Sentiment is bullish and the S&P 500 is not far away from making a new all-time high. Stock markets don’t make all-time highs for the wrong reasons. It seems we live in a world where men and women can dictate the direction of the stock market. They’ve done it with quantitative easing, and now with negative interest rates (in Japan, Europe, Switzerland, Sweden and Denmark). Which country is next?

The people at the top of financial engineering are playing with fire, they are experiencing something new, something that has never been done at this magnitude. Will it backfire? Sure it will. History tells us that the stock market can be manipulated but not indefinitely. There will be a time when the market will have enough, it will turn down and remain down for many years. This moment is fast approaching. You will note that I am talking about the S&P which is still trading near its all-time high. The FTSE 100 has already turned down, the UK index peaked in April 2015.
As you can see the FTSE is the leading index, it is the best stock market in terms of predictive power. The UK index anticipates changes in the economy. When the FTSE is in a bull market the economy will expand. When it is in a bear market the economy will contract. In April 2015 the UK economy was stronger than it is today, but the UK index did not wait for 2016 before turning down. Today we see weaker economic numbers in the UK, the FTSE 100 index anticipated this change.

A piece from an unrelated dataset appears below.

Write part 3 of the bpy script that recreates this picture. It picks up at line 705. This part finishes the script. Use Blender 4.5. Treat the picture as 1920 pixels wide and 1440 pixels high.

We are now bouncing back from the February low, the move is a second wave and that is why many people feel bullish. People feel bullish because second waves are powerful, they don’t retrace 20% or 30% of the first wave, they retrace 50% or more like 60%, 70% or 99% of the first wave. In the S&P the retracement is near 95%, in the UK the rally ended near the 50% retracement, this level is 6445.
Second waves in a bear market create an illusion, the illusion that the bull market is still underway. I am not saying the S&P won’t break above 2134.5 which is the all-time high, but if there is a time to short the US index it’s now because the second wave has retraced near the maximum retracement level. The bottom line is, don’t be distracted by a second wave, it may unfold over a long period of time and give the impression that the market is bullish but when it ends, the next move will be a powerful decline lasting many months or years depending what degree of trend you look at.
Right now the larger degree of trend is wave (3) down. Inside this wave we have wave 1 to 6050 and wave 2 up which is the current rally. The next move will be a third of a third [wave 3 inside wave (3)] which is very powerful. The index could collapse in a short period of time during June-July. Of course if the S&P makes a new all-time high above 2134.5 this will change, in this event the powerful decline that I am talking about will be delayed. But the threat of lower prices as we move into the second half of the year will remain.